His second return in the second quarter put Oklahoma up, 28-10.

There should never have been another kick to Perkins.

"Our punter was outkicking our coverage," Dorrell explained.

In the second half, the Bruins did try to punt away from Perkins, actually tackling him for a penalty on one punt.

But Perkins got another chance late and ran past UCLA and into the record book.

Dorrell said there were "obviously some issues on special teams."

UCLA has issues, period.

Remember, this wasn't Rutgers that Dorrell inherited. This was a team that finished 8-5 last year and won a bowl game.

Yet, through three games, UCLA has very little offense and no identity -- it is a witness protection football program.

The offense mounted one impressive scoring drive against Oklahoma and even that ended with a laugh, Maurice Drew scooping up quarterback Drew Olson's fumble and running into the end zone.

Dorrell also made a questionable decision in leaving Olson in late with the game clearly decided.

The Bruins are already thin at quarterback with Matt Moore injured.

A risk?

"There's always that risk," Dorrell said. "But that's kind of where we are as a program right now.
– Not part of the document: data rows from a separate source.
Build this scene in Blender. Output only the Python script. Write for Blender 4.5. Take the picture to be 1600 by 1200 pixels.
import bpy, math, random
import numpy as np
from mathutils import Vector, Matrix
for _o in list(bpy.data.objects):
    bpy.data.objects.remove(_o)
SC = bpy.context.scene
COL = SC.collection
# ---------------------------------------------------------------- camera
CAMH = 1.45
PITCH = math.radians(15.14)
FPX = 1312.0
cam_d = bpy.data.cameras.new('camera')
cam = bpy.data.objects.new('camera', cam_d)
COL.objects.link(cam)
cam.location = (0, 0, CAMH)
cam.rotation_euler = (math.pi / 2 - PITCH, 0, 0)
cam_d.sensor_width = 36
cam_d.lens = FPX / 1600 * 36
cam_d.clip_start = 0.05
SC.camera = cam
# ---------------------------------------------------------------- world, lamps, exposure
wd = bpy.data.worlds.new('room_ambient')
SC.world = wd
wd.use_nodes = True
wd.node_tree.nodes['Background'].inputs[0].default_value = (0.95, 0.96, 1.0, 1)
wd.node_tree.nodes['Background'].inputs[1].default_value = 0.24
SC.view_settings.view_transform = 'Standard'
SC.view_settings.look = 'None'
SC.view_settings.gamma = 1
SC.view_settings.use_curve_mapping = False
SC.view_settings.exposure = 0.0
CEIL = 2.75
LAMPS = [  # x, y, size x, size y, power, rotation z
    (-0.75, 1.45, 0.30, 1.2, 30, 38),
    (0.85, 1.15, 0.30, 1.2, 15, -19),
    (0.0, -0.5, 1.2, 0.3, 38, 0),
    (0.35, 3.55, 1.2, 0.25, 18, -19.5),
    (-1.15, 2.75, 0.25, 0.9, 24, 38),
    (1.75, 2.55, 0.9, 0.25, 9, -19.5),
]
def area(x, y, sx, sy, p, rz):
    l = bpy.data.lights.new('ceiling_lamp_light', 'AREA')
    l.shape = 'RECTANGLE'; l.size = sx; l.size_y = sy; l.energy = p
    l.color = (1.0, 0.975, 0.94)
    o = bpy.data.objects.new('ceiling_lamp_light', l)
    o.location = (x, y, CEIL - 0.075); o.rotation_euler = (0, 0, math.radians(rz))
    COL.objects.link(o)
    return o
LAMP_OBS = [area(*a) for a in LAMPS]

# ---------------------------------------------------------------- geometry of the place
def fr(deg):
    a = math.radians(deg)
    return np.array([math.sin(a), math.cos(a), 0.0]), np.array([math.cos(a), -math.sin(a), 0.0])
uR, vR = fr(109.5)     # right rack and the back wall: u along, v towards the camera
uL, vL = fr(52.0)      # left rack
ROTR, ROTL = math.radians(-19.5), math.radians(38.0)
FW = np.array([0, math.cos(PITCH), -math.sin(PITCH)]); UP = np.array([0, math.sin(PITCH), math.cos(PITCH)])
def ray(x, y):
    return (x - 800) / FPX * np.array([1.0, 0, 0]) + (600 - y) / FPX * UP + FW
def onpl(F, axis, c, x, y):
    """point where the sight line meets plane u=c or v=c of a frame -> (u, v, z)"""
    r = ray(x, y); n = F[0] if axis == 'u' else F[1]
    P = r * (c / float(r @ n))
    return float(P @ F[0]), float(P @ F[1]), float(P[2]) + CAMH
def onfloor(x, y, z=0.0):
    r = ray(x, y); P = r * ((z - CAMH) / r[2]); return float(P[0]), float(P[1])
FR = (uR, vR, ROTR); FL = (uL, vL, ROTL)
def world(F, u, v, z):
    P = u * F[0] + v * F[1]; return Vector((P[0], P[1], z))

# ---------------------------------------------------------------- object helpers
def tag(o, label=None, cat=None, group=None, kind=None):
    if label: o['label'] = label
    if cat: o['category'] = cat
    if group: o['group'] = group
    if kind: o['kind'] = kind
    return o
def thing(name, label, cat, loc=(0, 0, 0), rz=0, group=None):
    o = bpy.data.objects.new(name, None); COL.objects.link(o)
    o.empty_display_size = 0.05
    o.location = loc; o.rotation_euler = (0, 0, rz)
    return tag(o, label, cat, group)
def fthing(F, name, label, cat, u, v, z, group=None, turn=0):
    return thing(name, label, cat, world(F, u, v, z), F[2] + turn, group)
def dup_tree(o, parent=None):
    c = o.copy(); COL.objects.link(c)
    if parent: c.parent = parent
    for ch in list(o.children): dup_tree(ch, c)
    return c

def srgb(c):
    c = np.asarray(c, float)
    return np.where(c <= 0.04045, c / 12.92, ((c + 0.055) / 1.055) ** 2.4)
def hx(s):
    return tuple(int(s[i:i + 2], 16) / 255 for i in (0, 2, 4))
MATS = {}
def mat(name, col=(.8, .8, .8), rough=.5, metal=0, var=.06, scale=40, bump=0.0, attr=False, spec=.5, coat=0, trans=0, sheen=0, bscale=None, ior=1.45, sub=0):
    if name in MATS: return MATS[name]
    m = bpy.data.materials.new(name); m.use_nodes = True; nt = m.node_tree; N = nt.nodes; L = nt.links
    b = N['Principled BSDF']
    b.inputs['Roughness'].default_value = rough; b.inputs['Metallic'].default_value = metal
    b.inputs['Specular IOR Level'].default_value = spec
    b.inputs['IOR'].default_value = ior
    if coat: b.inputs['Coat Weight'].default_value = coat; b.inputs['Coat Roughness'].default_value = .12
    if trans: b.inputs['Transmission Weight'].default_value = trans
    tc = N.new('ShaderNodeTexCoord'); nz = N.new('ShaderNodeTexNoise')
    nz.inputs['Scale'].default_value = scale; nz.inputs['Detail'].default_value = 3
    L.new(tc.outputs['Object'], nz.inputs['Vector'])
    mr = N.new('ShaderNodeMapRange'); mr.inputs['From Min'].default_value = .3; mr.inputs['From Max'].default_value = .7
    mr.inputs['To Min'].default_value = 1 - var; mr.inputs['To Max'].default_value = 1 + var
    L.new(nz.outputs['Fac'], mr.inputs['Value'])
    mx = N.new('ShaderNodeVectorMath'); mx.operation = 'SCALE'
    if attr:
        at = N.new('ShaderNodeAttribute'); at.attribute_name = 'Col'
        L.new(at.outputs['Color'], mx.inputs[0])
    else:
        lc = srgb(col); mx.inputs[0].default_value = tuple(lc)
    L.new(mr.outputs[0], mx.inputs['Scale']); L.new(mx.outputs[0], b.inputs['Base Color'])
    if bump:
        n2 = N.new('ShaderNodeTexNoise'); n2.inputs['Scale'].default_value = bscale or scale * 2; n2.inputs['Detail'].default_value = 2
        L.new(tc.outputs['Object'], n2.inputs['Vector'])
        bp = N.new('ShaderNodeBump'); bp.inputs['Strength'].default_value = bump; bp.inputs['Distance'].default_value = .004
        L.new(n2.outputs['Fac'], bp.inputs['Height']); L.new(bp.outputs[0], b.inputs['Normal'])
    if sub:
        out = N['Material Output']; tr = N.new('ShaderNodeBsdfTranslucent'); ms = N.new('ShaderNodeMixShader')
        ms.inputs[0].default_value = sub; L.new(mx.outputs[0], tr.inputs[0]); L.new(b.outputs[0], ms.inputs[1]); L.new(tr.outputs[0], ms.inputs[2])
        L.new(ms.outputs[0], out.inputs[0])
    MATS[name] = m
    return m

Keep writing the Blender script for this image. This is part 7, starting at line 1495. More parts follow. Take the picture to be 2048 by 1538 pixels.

We can't afford for him not to play."

Dorrell was right about one thing: Saturday's defeat was a good measuring gauge of how his program stacks up with some of the nation's best: not very well.

Some players were encouraged.

"There's not that big a difference, talent wise," Olson said of the two programs. "They're a great team. This shows you what discipline and assignments will do. They didn't make mistakes, we did, and that was the difference."

Believe it or not, the UCLA defense played pretty well and drew respect from Oklahoma players.

"They're all great athletes, huge, physical," Sooner quarterback Jason White said. "They ran their coverages well, they were really sound. They're a great defense and you can tell they're going to win a lot of football games."

Well, maybe not a lot, but a few ... especially with Arizona still on the schedule.

The only good news for UCLA coming out of Norman was that the Bruins got to see firsthand what a difference a coach can make to the program.

It was only five years ago, 1998, that UCLA played a season for the ages and came within one tackle or two against Miami of playing for the national title in the Fiesta Bowl.

That same season, Oklahoma finished 5-6.

After firing John Blake, the Sooners hired Bob Stoops from Steve Spurrier's staff at Florida.

Two years later, Oklahoma won the national title.

Last year, the Sooners stormed into Pasadena and won the Rose Bowl on UCLA's home field.

Saturday, Stoops improved his Oklahoma record to 47-9.

Meanwhile, Dorrell heads back to Westwood and looks over the UCLA coach's owner's manual.

"Obviously, I'm not getting it done yet," Dorrell said.